Vortrag in Sankt Augustin So funktioniert Deutschland

SANKT AUGUSTIN · Der Islam- und Politikwissenschaftler Marwan Abou Taam erklärt Migranten in Sankt Augustin die Spielregeln der Demokratie.

Die Flüchtlingssituation ist das beherrschende Thema in vielen Kommunen.

Die Flüchtlingssituation ist das beherrschende Thema in vielen Kommunen.

Foto: dpa

Was erwartet Flüchtlinge bei uns? Für welche Werte stehen wir? Womit werden die Neubürger konfrontiert? Was ist öffentlich, was privat erlaubt? Diese und viele weitere Fragen beantwortete der Terrorismusexperte des Landeskriminalamtes, Marwan Abou Taam, mit seinem in arabischer Sprache gehaltenen Vortrag unter dem Titel „So funktioniert Deutschland?!“, den er bei einer gemeinsamen Veranstaltung der Konrad-Adenauer-Stiftung und der „Aktion Neue Nachbarn“, Sankt Augustin, hielt.

Seiner Meinung nach bedarf es grundlegender Kenntnisse, damit Integration gelingen kann. Dazu sei vor allem die „Förderung gesellschaftlicher Interaktivität“ erforderlich. Wichtig sei es, den Dialog und gleichzeitig die politische Bildung zu stärken.

Rund 50 Zuhörer aus den Flüchtlingsunterkünften der Stadt, überwiegend Syrer, aber auch Iraker und Libanesen, waren in das Pfarrheim Sankt Mariae Heimsuchung gekommen. Taam, gebürtiger Libanese und mit seinen Eltern während des Bürgerkriegs aus seiner Heimat geflohen, zeigte den Flüchtlingen die für sie unbekannten Strukturen unserer föderalen Demokratie auf und was es heißt, hier zu leben. Unter den Stichworten Individualrechte und Selbstentfaltung erläuterte er, „was hier geht und was nicht“, aber auch was „unverhandelbar“ ist. Er nannte beispielsweise die Gleichberechtigung von Frau und Mann oder die Religionsfreiheit. Die sei zwar garantiert, bedeute aber nicht, anderen Menschen seine Religion aufzwingen zu können. Hier gelte wie in allen Bereichen der pluralistischen Gesellschaft, dass man „Widersprüche ertragen“ müsse und Toleranz gefordert sei.

„Man muss hinnehmen, dass andere anders leben, auch wenn man selbst nicht so leben möchte“, betonte Taam.

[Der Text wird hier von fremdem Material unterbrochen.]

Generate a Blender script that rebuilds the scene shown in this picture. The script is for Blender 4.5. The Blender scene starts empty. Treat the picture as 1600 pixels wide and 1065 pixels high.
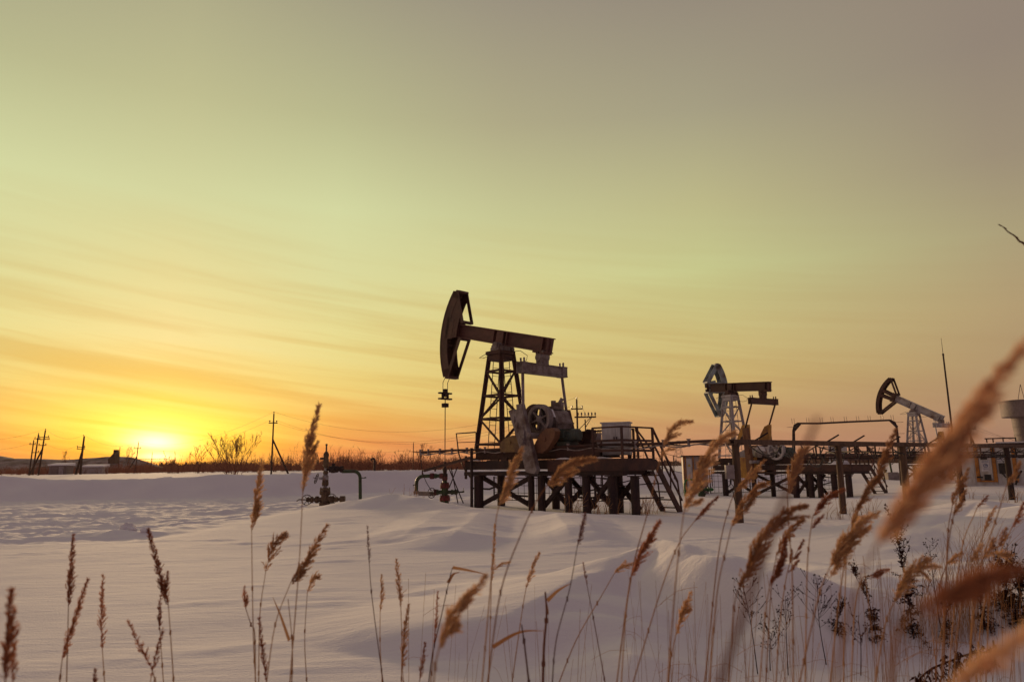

Das Recht gelte umgekehrt ebenso. Bei aller Verschiedenheit sei es im Interesse einer erfolgreichen Integration wichtig, dass man miteinander auskomme und die gleichen Werte akzeptiere. In diesem Zusammenhang kritisierte er einige türkische Vereine, bei denen die eigene Kulturpflege mehr Gewicht habe, als Strukturen zur Integration zu schaffen. Erstaunlich war, dass auch viele der Flüchtlinge über diese Erfahrung berichteten. Obwohl sie erst seit kurzer Zeit in Deutschland leben, haben sie nach eigener Aussage bei Besuchen von Gebetshäusern den Eindruck gewonnen, dass die türkischen Mitbürger lieber unter sich blieben, statt den Kontakt zu Mitbürgern zu suchen. Taam warnte davor, Parallelgesellschaften entstehen zu lassen, wie es sie bereits gebe. Neuankömmlinge dürften nicht in die gleiche Situation kommen.

Christina Wortmann von der „Aktion Neue Nachbarn“, auf deren Initiative die Veranstaltung durchgeführt wurde, sieht es ebenfalls als unerlässlich für die Integration an, dass man einander kennen und verstehen lernt und sich austauscht. Der Wunsch, Teil der Gesellschaft zu werden, war bei den Flüchtlingen zu spüren. Es wurden unter anderem Fragen zu Sprachkursen gestellt, zu Kontakten mit der deutschen Bevölkerung, zu Bildungsmöglichkeiten und zu Voraussetzungen, eine in ihren Ländern begonnene Schulausbildung oder ein Universitätsstudium abschließen zu können.